Accordingly, by chamfering the top part 20 a of the tongue 20 at a radius of curvature with the ratio relative to the diameter for the ball 13 of 0.015 or more, it is possible to suppress the rather early occurrence of damage such as cracking on the tongue 20 of the end deflector 18 more effectively.
The present invention is not restricted to the embodiment described above. For example, while the end deflectors are formed of the resin material in the embodiment described above, it is not always necessary to form the end deflectors of a resin material. Further, while the ball is shown as an example of the rolling element in this embodiment, it is not restricted to the ball but it may also be a roller.
As has been described above, in the rolling screw device according to the invention, the rolling element which was so far in point-to-point contact with the top part of the tongue is now brought into face-to-face contact with the top part of the tongue, and the area of contact between the top part of the tongue and the rolling element is increased to more than the usual case. Since this enables receiving the impact load of the rolling element at a relatively large area, and the loaded weight per unit area exerted on the top part of the tongue is decreased, it is possible to suppress the rather early occurrence of damage such as cracking on the tongues of the end deflectors.

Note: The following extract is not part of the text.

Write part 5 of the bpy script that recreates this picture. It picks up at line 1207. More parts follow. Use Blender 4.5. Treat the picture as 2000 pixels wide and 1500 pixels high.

Further, turn back of the tongue when the rolling element that has moved under rolling motion through the rolling element returning through-channel of the nut leaves the rolling element guiding channels of the end deflectors can be prevented to improve the life of the end deflectors.
According to the rolling screw device of the invention, it is possible to suppress the rather early occurrence of damage such as cracking on the tongues of the end deflectors more effectively.

Claims

1-2. (canceled)

3. A rolling screw device, comprising:

a screw shaft having a spiral internal rolling element raceway groove at an outer circumferential surface thereof;

a nut having a spiral external rolling element raceway groove opposed to the internal rolling element raceway groove at an inner circumferential surface thereof,

a plurality of rolling elements that move under rolling motion along with the rotational movement of the screw shaft or the nut through a rolling element rolling channel formed between the internal rolling element raceway groove and the external rolling element raceway groove; and

end deflectors having a rolling element guiding channel for guiding the rolling elements to a rolling element returning through-channel formed inside the nut, in which a tongue is provided for introducing the rolling elements that move under rolling motion through the rolling element rolling channel to the rolling element guiding channel;

wherein a top part of the tongue is chamfered into an arc shape relative to the rolling element.

4. The screw device according to claim 3, wherein the top part of the tongue is chamfered at a radius of curvature with a ratio relative to a diameter of the rolling element of 0.015 or more.